Sevenmacs,
I almost mentioned the engine mounts, I sheared many of them, always caught them before they went though - but it's all the same issue, the frame on these guys just flexes all over the place.
- find an extra computer, before they don't exist anymore, you are likely going to need one at some point. If you can't find one, contact Zenith directly. When it starts to idle down on you, shut down, not start hot, or any other "seems like a random kill sensor failure" - that will be your culprit. For now, I'd put in a makeshift heat shield and muffler wrap it.
- find someone to solidify that frame, gusset and weld as many of the bolted together areas you can, re-drill and tap to higher grade stainless nuts/bolts as well anywhere you can.
- no advice on a flexing coupler, i'm going to assume it incorporates rubber components, and it gets ridiculously hot in that area - be ready to change them on the regular if you go that way, and install extra belts and zip tie them out of the way, when a belt fails you have more on the ready without needing to pull a coupler apart.
- look for any wires on that TM near hot components, many of them had wires way to close to the hx'er components. Muffler wrap is your best friend here.
- if you have the vacuum driven diverter, same deal, muffler wrap those hoses, put longer ones on and reroute them away from the metal exhaust and diverter components.
- a lot of the plumbing in these were left to lie and rub, cut up some old hose split it, wrap areas where hoses and hp lines rub on anything or lie on anything.
- keep the machine descaled or put a softener on it.

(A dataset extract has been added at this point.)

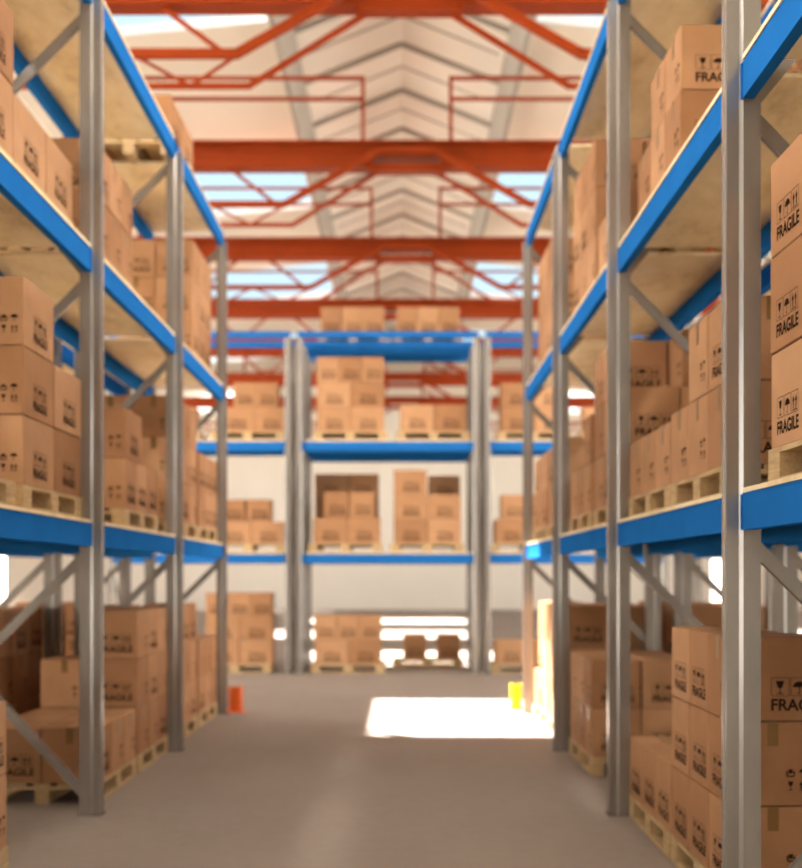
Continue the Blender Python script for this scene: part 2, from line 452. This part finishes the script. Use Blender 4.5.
LEVN = ['floor level', 'lowest shelf', 'middle shelf', 'top shelf']
LEVZ = [0]+LV
BAYN = ['first bay', 'second bay', 'third bay', 'fourth bay']
ROWN = {1: ['single'], 2: ['bottom', 'top'], 3: ['bottom', 'middle', 'top'], 4: ['bottom', 'second', 'third', 'top']}
BH_ = .385; PIT = .39
PAT = {'A': (3, .4), 'L': (2, .6)}
def stack(rack, level, bay, pos, v0, rows, sizes=None, wide_top=False, h=.39, clear=.0):
    """aisle racks. rows: list of (pattern, aisle mask, back mask)"""
    rn = {'R': 'right rack', 'L': 'left rack', 'RB': 'rear right rack', 'LB': 'rear left rack'}[rack]
    x0, sg = {'R': (1.505 if level < 2 else 1.54, 1), 'L': (-2.118 if level < 2 else -2.175, -1), 'RB': (RX+D+.13+.13, 1), 'LB': (LX-D-.13-.13, -1)}[rack]
    z = LEVZ[level]+.002
    cx = x0+sg*.4; cy = v0+.6
    where = '%s, %s, %s' % (LEVN[level], BAYN[bay-1], rn)
    bare = '' if rows else 'empty '
    pallet(cx, cy, z, math.pi/2+random.uniform(-.008, .008), '%slight wooden pallet, %s position, %s' % (bare, pos, where))
    z += .1455
    nr = len(rows)
    grp = 'cardboard boxes on the pallet racks'
    for ri, (pt, am, bmk) in enumerate(rows):
        n, p = PAT[pt]
        for layer, mask in ((0, am), (1, bmk)):
            for ci in range(n):
                if ci >= len(mask) or mask[ci] != '1': continue
                yy = v0+p*(ci+.5)+random.uniform(-.003, .003)
                xx = x0+sg*(.4*(layer+.5))+random.uniform(-.003, .003)
                col = ('near' if ci == 0 else 'far' if ci == n-1 else 'central')+(' aisle-side column' if layer == 0 else ' back column')
                lab = '%s row cardboard box, %s, %s pallet, %s' % (ROWN[max(nr, 1)][ri], col, pos, where)
                if p > .5: l, wd, rz = .588, .388, math.pi/2
                else:
                    l, wd = .388, .388
                    rz = random.choice((0, 0, math.pi/2)) if rack in 'RB' else random.choice((0, math.pi/2))
                if rack == 'R' and level == 0 and bay == 2: rz = math.pi/2
                if rack == 'R' and level == 1 and bay == 1: rz = math.pi/2
                if rack == 'R' and level == 0 and bay == 3: rz = 0
                l_, xx_ = l, xx
                if wide_top and ri == nr-1 and ci == 0:
                    if layer == 1: continue
                    l_, rz, xx_ = .62, 0, x0+sg*.31
                if rz == 0 and random.random() < .5: rz = math.pi
                if rack == 'R' and wide_top and ri == nr-1 and ci == 0: rz = 0
                carton(xx_, yy, z+ri*h, l_, wd, h-.005, rz+random.uniform(-.008, .008), lab, grp)
F3 = lambda a='111', b='100': [('A', a, b)]*3
F2 = lambda a='111', b='100': [('A', a, b)]*2
FL = [('L', '11', '10')]
# right, floor
stack('R', 0, 2, 'near', 5.47, F3(), wide_top=True)
stack('R', 0, 2, 'far', 6.69, [('A', '111', '111')])
stack('R', 0, 3, 'far', 9.48, [('A', '111', '111')]*2)
stack('R', 0, 4, 'near', 11.02, F3('111', '111'))
stack('R', 0, 4, 'far', 12.36, [('A', '111', '100'), ('A', '110', '100'), ('A', '110', '100')])
# right, shelves
stack('R', 1, 1, 'far', 3.68, F3())
stack('R', 1, 2, 'near', 5.48, [('A', '111', '100'), ('A', '110', '000')])
stack('R', 1, 2, 'far', 6.69, [('A', '111', '111')], h=.355)
stack('R', 1, 3, 'near', 8.12, [('A', '111', '100'), ('A', '111', '110'), ('A', '011', '110')])
stack('R', 1, 3, 'far', 9.5, [('A', '111', '100'), ('A', '100', '100')])
stack('R', 1, 4, 'near', 11.05, F2())
stack('R', 1, 4, 'far', 12.36, F2())
stack('R', 2, 2, 'far', 6.6, [('A', '111', '100'), ('A', '110', '100')], h=.365)
stack('R', 2, 3, 'near', 8.15, [('A', '111', '100')])
stack('R', 2, 3, 'far', 9.52, F3())
stack('R', 2, 4, 'far', 12.3, F3())
# right, rear rack
stack('RB', 1, 3, 'near', 8.12, F3('100', '100'))
stack('RB', 0, 3, 'near', 8.2, F2('111', '100'))
stack('RB', 0, 4, 'near', 11.05, F3('111', '100'))
stack('RB', 0, 4, 'far', 12.4, F3('110', '100'))
# left, floor
stack('L', 0, 2, 'near', 5.2, [('A', '011', '001')]*2)
stack('L', 0, 3, 'near', 8.3, [('A', '111', '111')])
stack('L', 0, 3, 'far', 9.58, [('A', '111', '100'), ('A', '111', '100'), ('A', '111', '000')])
stack('L', 0, 4, 'near', 11.1, F3())
stack('L', 0, 4, 'far', 12.42, F2('111', '100'))
# left, shelves
stack('L', 1, 2, 'near', 5.32, [])
stack('L', 1, 2, 'far', 6.67, [('L', '11', '10'), ('L', '11', '10'), ('L', '10', '10')])
stack('L', 1, 3, 'far', 9.12, [('A', '111', '100'), ('L', '10', '10')])
stack('L', 1, 4, 'near', 11.1, F3())
stack('L', 1, 4, 'far', 12.42, F2('111', '100'))
stack('L', 2, 2, 'near', 5.48, [('L', '11', '00'), ('L', '11', '00')], h=.41)
stack('L', 2, 2, 'far', 6.69, [('L', '11', '10')])
stack('L', 2, 3, 'near', 8.45, F2())
stack('L', 2, 4, 'far', 12.4, F3())
stack('L', 3, 4, 'near', 11.2, FL, h=.42)
# left, rear rack
stack('LB', 0, 3, 'far', 9.55, F3('111', '100'))
stack('LB', 0, 4, 'near', 11.1, F3('100', '100'))
stack('LB', 0, 4, 'far', 12.4, F3('100', '100'))
stack('LB', 0, 2, 'far', 6.7, F2('100', '100'))

FP = {'M': (2, .55, .54), 'N': (3, .365, .355), 'Q': (2, .42, .39), 'W': (2, .58, .40)}
def fstack(level, bay, pos, vx, rows, back=0, h=.4):
    """racks across the aisle end: pallet long side to the camera. rows: (pattern, mask, x offset)"""
    uy = FARY+.14+back*(D+.13)
    bn = {'left': 'left', 'middle': 'middle', 'right': 'right'}[bay]
    where = '%s, %s bay, %s' % (LEVN[level], bn, 'aisle-end rack' if not back else 'rear aisle-end rack')
    z = LEVZ[level]+.002
    pallet(vx+.55, uy+.4, z, random.uniform(-.01, .01), 'wooden pallet, %s position, %s' % (pos, where))
    z += .1455
    for ri, (pt, mask, off) in enumerate(rows):
        n, p, l = FP[pt]
        for ci in range(n):
            if mask[ci] != '1': continue
            col = {2: ['left', 'right'], 3: ['left', 'centre', 'right']}[n][ci]
            lab = '%s row cardboard box, %s column, %s pallet, %s' % (ROWN[len(rows)][ri], col, pos, where)
            carton(vx+off+p*(ci+.5), uy+.2, z+ri*h, l, .388, h-.005, random.uniform(-.012, .012), lab, 'boxes on the aisle-end racks')
fstack(2, 'middle', 'left', -1.39, [('M', '11', 0), ('M', '11', 0), ('N', '111', 0)], h=.405)
fstack(2, 'middle', 'right', -.04, [('M', '11', 0)], h=.44)
fstack(2, 'left', 'right', -3.06, [('M', '11', .1), ('N', '011', -.05)])
fstack(2, 'left', 'left', -4.45, [('M', '11', 0)])
fstack(2, 'right', 'left', 1.6, [('M', '11', 0), ('M', '11', 0)], h=.4)
fstack(2, 'right', 'right', 2.95, [('M', '11', 0)])
fstack(1, 'middle', 'left', -1.48, [('M', '11', .03), ('Q', '11', .2)], h=.42)
fstack(1, 'middle', 'right', -.14, [('M', '11', 0), ('M', '11', 0), ('M', '10', 0)], h=.40)
fstack(1, 'left', 'right', -3.06, [('M', '11', .05), ('Q', '11', .1)], h=.36)
fstack(1, 'left', 'left', -4.45, F2() and [('M', '11', 0)])
fstack(1, 'right', 'left', 1.5, [('M', '11', 0), ('Q', '11', .1)], h=.40)
fstack(0, 'left', 'right', -3.28, [('M', '11', .08), ('M', '11', .08), ('N', '111', .08)], h=.39)
fstack(0, 'left', 'left', -4.6, [('M', '11', 0), ('M', '11', 0)])
fstack(0, 'middle', 'left', -1.43, [('M', '11', 0), ('N', '111', 0)])
fstack(0, 'right', 'left', 1.5, [('M', '11', 0)])
fstack(0, 'right', 'right', 2.85, [('M', '11', 0), ('M', '10', 0)])
fstack(3, 'middle', 'left', -1.40, [('N', '111', 0)], h=.50, back=1)
fstack(3, 'middle', 'right', -.10, [('N', '111', 0)], h=.50, back=1)
# second depth behind the aisle-end racks
build_rack('dark rear rack standing back to back behind the aisle-end middle bay', (CB[0], FARY+D+.13, 0), mFB, list(CB), D)
fstack(1, 'middle', 'left', -1.5, [('M', '11', 0)]*3, back=1, h=.41)
fstack(1, 'middle', 'right', -.1, [('M', '11', 0)]*3, back=1, h=.40)
fstack(0, 'middle', 'right', -.10, [('W', '11', .03)], back=1, h=.43)

# ------------------------------------------------------------------ post guards
def guard(x, y, h, w, mat, label, rz=0):
    b = MB(); t = .012
    b.prism([(-w/2, -.07), (-w/2+.03, -.09), (w/2-.03, -.09), (w/2, -.07), (w/2, .07), (w/2-t, .07), (w/2-t, -.065), (w/2-.035, -.078), (-w/2+.035, -.078), (-w/2+t, -.065), (-w/2+t, .07), (-w/2, .07)], .01, h)
    r = b.build('post_guard', mat); r.location = (x, y, 0); r.rotation_euler = (0, 0, rz)
    MB().box((-w/2-.04, -.13, 0), (w/2+.04, .08, .01)).build('base_plate', mat, r)
    tag(r, label, 'post guard', 'rack post guards')
guard(1.36, 14.2, .30, .12, M['yellow'], 'yellow steel guard on the floor beside the sunlit end post of right rack')
guard(-1.95, 13.95, .30, .15, M['guard'], 'orange steel guard on the floor at the far end of left rack')

# ------------------------------------------------------------------ light
SUN = Vector((.42, -.375, -1)).normalized()
sd = bpy.data.lights.new('sun', 'SUN'); sd.energy = 75; sd.angle = math.radians(.6); sd.color = (1, .95, .87)
so = bpy.data.objects.new('sun', sd); C.objects.link(so); so.location = (-10, 20, 30)
so.rotation_euler = SUN.to_track_quat('-Z', 'Y').to_euler()

wd = bpy.data.worlds.new('sky'); S.world = wd; wd.use_nodes = True
nt = wd.node_tree; nt.nodes.clear()
out = nt.nodes.new('ShaderNodeOutputWorld'); bg = nt.nodes.new('ShaderNodeBackground')
tc = nt.nodes.new('ShaderNodeTexCoord'); sp = nt.nodes.new('ShaderNodeSeparateXYZ')
nt.links.new(tc.outputs['Generated'], sp.inputs[0])
grad = ramp(nt, sp.outputs['Z'], [(0, (12, 11.6, 10.8)), (.12, (8, 7.8, 7.4)), (.19, (1.08, 1.5, 1.7))])
cl = noise(nt, 3.0, 5, tc.outputs['Generated'])
clf = ramp(nt, cl, [(.58, (0, 0, 0)), (.72, (1, 1, 1))])
mx = nt.nodes.new('ShaderNodeMix'); mx.data_type = 'RGBA'
nt.links.new(clf, mx.inputs[0]); nt.links.new(grad, mx.inputs[6]); mx.inputs[7].default_value = (1.7, 1.8, 1.85, 1)
nt.links.new(mx.outputs[2], bg.inputs[0]); bg.inputs[1].default_value = .8
nt.links.new(bg.outputs[0], out.inputs[0])

# added fill lights without fixtures, out of view over the near aisle
for y in (-3.5, 0, 3.5, 7, 10.5):
    for x in (-1.3, 1.3):
        ld = bpy.data.lights.new('fill_light', 'AREA'); ld.shape = 'DISK'; ld.size = .6; ld.energy = 46; ld.color = (1, .94, .86)
        lo = bpy.data.objects.new('fill_light', ld); C.objects.link(lo); lo.location = (x, y, 7.4)

for y in (1, 6, 11, 16):          # more added fills at both sides; floor bounce brightens the deck undersides
    for x in (-6.5, 6.2):
        ld = bpy.data.lights.new('fill_light', 'AREA'); ld.shape = 'DISK'; ld.size = .6; ld.energy = 460; ld.color = (1, .94, .86)
        lo = bpy.data.objects.new('fill_light', ld); C.objects.link(lo); lo.location = (x, y, 8.6)

# ------------------------------------------------------------------ camera
cd = bpy.data.cameras.new('camera'); cam = bpy.data.objects.new('camera', cd); C.objects.link(cam)
cam.location = (0, 0, 1.6); cam.rotation_euler = (math.pi/2, 0, 0)
cd.sensor_fit = 'HORIZONTAL'; cd.sensor_width = 36; cd.lens = 1190/802*36
cd.shift_y = 141/802; cd.shift_x = -1/802
cd.dof.use_dof = True; cd.dof.focus_distance = 3.9; cd.dof.aperture_fstop = 2.0
cd.clip_end = 500
S.camera = cam
S.view_settings.view_transform = 'Standard'; S.view_settings.look = 'None'
S.view_settings.exposure = -0.15; S.view_settings.gamma = 1; S.view_settings.use_curve_mapping = False
S.cycles.max_bounces = 10; S.cycles.diffuse_bounces = 6; S.cycles.glossy_bounces = 4; S.cycles.transparent_max_bounces = 12
S.cycles.sample_clamp_indirect = 6; S.cycles.caustics_reflective = False; S.cycles.caustics_refractive = False
S.cycles.use_denoising = True
print('BOXES', NB, 'OBJECTS', len(bpy.data.objects))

- you have a solenoid under the water box mounted on the frame, another part I'd look for and hang on to a spare of, same with all the temp kill switches in the HX system.
- I'd highly recommend changing the cast zinc coated blower inlet out with an aluminum one like
Prochem uses, with a relief built in it. That cast elbow will consistently let rust chunks freely be eaten by your blower, all it will take is one a little to large for it to chew and you'll be replacing it again.
- keep a metal coat hanger with you, when the diverter susyem fails, you can rig it half open half closed to at least get you through a day or two to fix it (diverter issues were a big problem for us). You can get the control arm from grainer, another have on the ready part. when that goes it's either your arm, vac line, or the diverter solenoid valve.
- biggest piece of advice, start putting money aside for another TM. I wouldn't count on another 2000 hours out of this guy.